> _TASK GOAL_
Locate every line that holds the string "mode" and copy it.

-------- DATA EXCERPT

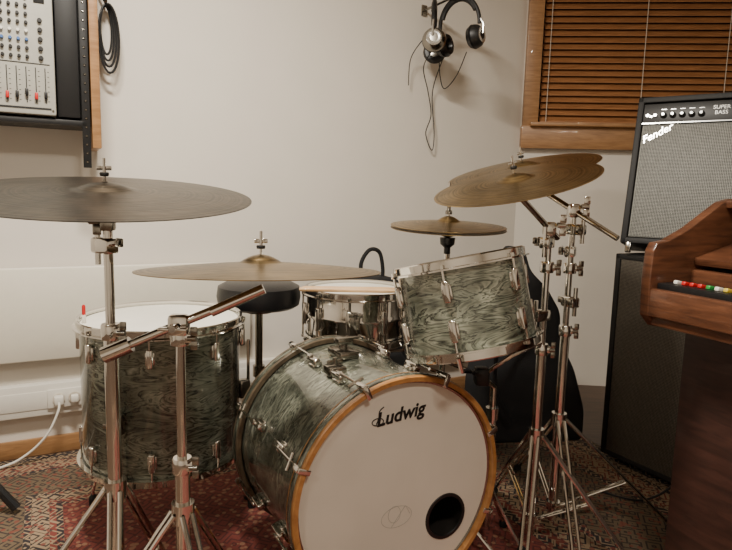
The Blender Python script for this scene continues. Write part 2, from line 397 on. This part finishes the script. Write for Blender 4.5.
g.add('lugs_claws_rods',join(bs),CHROME)
sp=[]
for sx in (-1,1):
    a=math.radians(-90+sx*62)
    p=Vector((R*math.cos(a),R*math.sin(a),.08));q=Vector((sx*.35,-RO+.012,.19))
    sp+= [tube([p*1.0,q],.006,8),box(p.x*1.03,p.y*1.03,.08,.03,.03,.045,.006)]
g.add('spurs',join(sp),CHROME)
g.add('tom_mount_plate',join([box(-.03,R+.010,-.06,.06,.022,.09,.006),tube([(-.03,R,-.06),(-.03,R+.05,-.06)],.012,14),box(-.03,R+.045,-.06,.05,.02,.035,.005),box(.0,R+.05,-.06,.03,.006,.018,.002)]),CHROMED)
g.add('cymbal_mount_bracket',join([box(-.10,R-.008,.03,.05,.024,.05,.006),X(wing((0,0,0)),T(-.10,R+.017,.03)@Matrix.Rotation(PI/2,4,'X'))]),CHROMED)
# ---- floor tom
FT=(-.617,1.79);zt=.675;zb=.232;R=.230
g=G('floor_tom',(FT[0],FT[1],0))
drum(g,T(0,0,(zt+zb)/2)@Matrix.Rotation(math.radians(11),4,'Z'),R,zt-zb-.03,8,PEARL,ph=.0)
lg=[];fe=[];br=[]
for a in (-100,20,165):
    a=math.radians(a);c,s=math.cos(a),math.sin(a);r=R+.030
    lg.append(tube([(r*c,r*s,.58),(r*c,r*s,.10),((r+.012)*c,(r+.012)*s,.06),((r+.012)*c,(r+.012)*s,RZ+.02)],.0052,10))
    fe.append(X(lathe([(0,0),(.013,0),(.014,.03),(.007,.04),(0,.04)],16),T((r+.012)*c,(r+.012)*s,RZ)))
    br.append(X(box(R+.018,0,.42,.036,.034,.06,.006),Matrix.Rotation(a,4,'Z')));br.append(X(wing((R+.045,0,.42),PI/2),Matrix.Rotation(a,4,'Z')))
g.add('legs',join(lg),CHROME);g.add('rubber_feet',join(fe),RUBBER);g.add('leg_brackets',join(br),CHROMED)
g.add('muffler_knob',X(lathe([(0,0),(.005,0),(.005,.025),(.003,.03),(0,.03)],14),T(-.19,-.10,zt+.012)),RED)
g.add('muffler_clip',box(-.19,-.10,zt,.010,.010,.03,.003),WHITE)
# ---- snare
g=G('snare_drum',(-.030,2.125,0))
drum(g,T(0,0,.629)@Matrix.Rotation(.2,4,'Z'),.180,.16,10,CHROME,mode='single',bead=True)
g.add('strainer',join([box(0,-.192,.626,.03,.02,.08,.004),X(wing((0,0,0)),T(0,-.21,.656))]),CHROMED)
ss=[tube([(0,0,.30),(0,0,.50)],.010,12),tube([(0,0,.06),(0,0,.36)],.0135,14),lathe([(0,.34),(.02,.34),(.02,.38),(0,.38)],16)]
AS=[PI/2+2*PI*k/3 for k in range(3)]
for a in AS:
    c,s=math.cos(a),math.sin(a)
    ss.append(tube([(0,0,.486),(.10*c,.10*s,.50),(.192*c,.192*s,.52),(.203*c,.203*s,.556)],.006,8))
    ss.append(tube([(0,0,.24),(.19*c,.19*s,RZ+.012)],.006,8));ss.append(tube([(0,0,.09),(.12*c,.12*s,.12)],.004,8))
g.add('stand',join(ss),CHROME)
g.add('stand_feet',join([X(lathe([(0,-.012),(.012,-.01),(.014,0),(.012,.01),(0,.012)],12),T(.195*math.cos(a),.195*math.sin(a),RZ+.012)) for a in AS]),RUBBER)
def stick(name,a,b):
    a=Vector(a);b=Vector(b);d=(b-a);L=d.length
    pr=[(0,0),(.006,.002),(.0075,.01),(.0075,L*.72),(.0038,L-.02),(.0033,L-.014),(.0052,L-.008),(.0042,L-.001),(0,L)]
    single(name,lathe(pr,16),STICK,zto(d,a))
ZS=.629+.08+.016+.0078
stick('drumstick',(-.222,1.975,ZS),(.170,1.985,ZS+.001));stick('drumstick',(-.215,1.999,ZS),(.165,2.03,ZS+.001))
# ---- rack tom on basket stand
ax=Vector((-.206,.125,.97)).normalized();tc=Vector((.264,1.55,.775))
g=G('rack_tom',tuple(tc))
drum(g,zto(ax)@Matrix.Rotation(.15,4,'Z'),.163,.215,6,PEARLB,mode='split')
g.add('mount_bracket',X(join([box(0,-.172,-.01,.05,.02,.045,.006)]),zto(ax)@Matrix.Rotation(PI,4,'Z')),CHROMED)
g=G('tom_stand',(.385,1.715,0))
PX,PY=.385,1.715
tb=tc-ax*.128
hub=Vector((.325,1.60,.565))
ss=[tube([(PX,PY,.06),(PX,PY,.42)],.0135,14),tube([(PX,PY,.40),(PX,PY,.50),tuple(hub)],.010,12),X(lathe([(0,0),(.019,0),(.019,.035),(0,.035)],14),T(PX,PY,.40))]
e1=ax.orthogonal().normalized();e2=ax.cross(e1)
for k in range(3):
    a=-.6+2*PI*k/3;d=e1*math.cos(a)+e2*math.sin(a)
    ss.append(tube([tuple(hub),tuple(tb+d*.10-ax*.03),tuple(tb+d*.185-ax*.012),tuple(tb+d*.192+ax*.02)],.006,8))
TF=((.48,1.65),(.34,1.81),(.46,1.80))
for f in TF:
    ss.append(tube([(PX,PY,.20),(*f,RZ+.012)],.006,8))
g.add('post_and_basket',join(ss),CHROME,world=True)
g.add('basket_clamp',box(hub.x,hub.y,hub.z,.04,.04,.05,.008),BLACK,world=True)
g.add('feet',join([X(lathe([(0,-.012),(.012,-.01),(.014,0),(.012,.01),(0,.012)],12),T(*f,RZ+.012)) for f in TF]),RUBBER,world=True)
# ---------------------------------------------------------------- cymbals / stands
def cym_bm(R,bell=.2,bow=.045,curve=1.4,bh=.085):
    rb=R*bell;top=[];k=26
    for i in range(k+1):
        r=.006+(R-.006)*i/k
        z=bow*R*2*(1-(r/R)**curve)*.55
        if r<rb: z+=R*bh*math.cos(PI/2*(r/rb))**.8
        top.append((r,z))
    bot=[(r,z-.0014) for r,z in top[::-1]]
    return lathe(top+bot,96,True)
def cymbal(g,name,c,R,nrm,m,flip=False,**k):
    bm=cym_bm(R,**k)
    if flip: bm.transform(Matrix.Rotation(PI,4,'X'))
    loc=Vector(c)-g.M.translation
    g.add(name,bm,m,L=zto(nrm,loc))
def stand(g,base,ztop,zmid,zc,feet,locks=(),rl=.0135,ru=.0095,double=True,zb=.10,clamps=()):
    x,y=base;p=[tube([(x,y,.05),(x,y,zmid)],rl,16),tube([(x,y,zmid-.05),(x,y,ztop)],ru,14)]
    cl=[];ft=[]
    for z in [zmid]+list(locks):
        p.append(X(lathe([(0,-.016),(rl+.004,-.016),(rl+.005,-.012),(rl+.005,.012),(rl+.003,.016),(0,.016)],18),T(x,y,z)))
        cl.append(X(wing((0,0,0),0,1.0),T(x+.026,y-.012,z)@Matrix.Rotation(PI/2,4,'Y')))
        p.append(box(x+.016,y-.008,z,.018,.014,.018,.003))
    p.append(X(lathe([(0,-.02),(rl+.008,-.02),(rl+.008,.02),(0,.02)],18),T(x,y,zc)));p.append(X(lathe([(0,-.012),(rl+.007,-.012),(rl+.007,.012),(0,.012)],18),T(x,y,zb)))
    for z,a in clamps:
        Mx=T(x,y,z)@Matrix.Rotation(a,4,'Z')
        p.append(X(box(.012,0,0,.055,.030,.032,.006),Mx));p.append(X(tube([(.034,0,-.04),(.034,0,.045)],.006,10),Mx));cl.append(X(wing((.02,-.026,0),0,1.3),Mx@Matrix.Rotation(0,4,'X')));p.append(X(tube([(.02,-.03,0),(.02,0,0)],.004,8),Mx))
    for f in feet:
        fx,fy=f;d=Vector((fx-x,fy-y,0)).normalized();s=Vector((-d.y,d.x,0))
        A=Vector((x,y,zc))+d*.02;B=Vector((fx,fy,RZ+.016));A2=Vector((x,y,zb))+d*.02;Mid=A.lerp(B,.55)
        for o in ((-.010,.010) if double else (0,)):
            p.append(tube([A+s*o,A.lerp(B,.5)+s*o,B+s*o],.0055 if double else .007,8));p.append(tube([A2+s*o*.5,Mid+s*o*.5],.004,8))
        ft.append(tube([B-d*.03+Vector((0,0,.01)),B+d*.005,B+d*.022],[.010,.016,.011],12))
    g.add('tubes_and_legs',join(p),CHROME,world=True);g.add('wing_nuts',join(cl),CHROMED,world=True);g.add('rubber_feet',join(ft),RUBBER,world=True)
def tilter(g,c,nrm,post,lift=.0):
    c=Vector(c);nrm=Vector(nrm).normalized();a=c-nrm*.035;b=c+nrm*.042
    g.add('tilter_rod',join([tube([a,b],.003,8),X(box(0,0,0,.020,.024,.026,.005),T(*a)),X(wing((0,0,0),.5,.6),zto(nrm,c+nrm*.020))]),CHROME,world=True)
    g.add('felts',join([X(lathe([(0,0),(.008,0),(.009,.004),(.008,.007),(0,.007)],18),zto(nrm,c+nrm*.007)),X(lathe([(0,0),(.014,0),(.015,.005),(.014,.01),(0,.01)],18),zto(nrm,c-nrm*.020))]),BLACK,world=True)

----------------

> _WRITTEN RESPONSE_
drum(g,T(0,0,.629)@Matrix.Rotation(.2,4,'Z'),.180,.16,10,CHROME,mode='single',bead=True)
drum(g,zto(ax)@Matrix.Rotation(.15,4,'Z'),.163,.215,6,PEARLB,mode='split')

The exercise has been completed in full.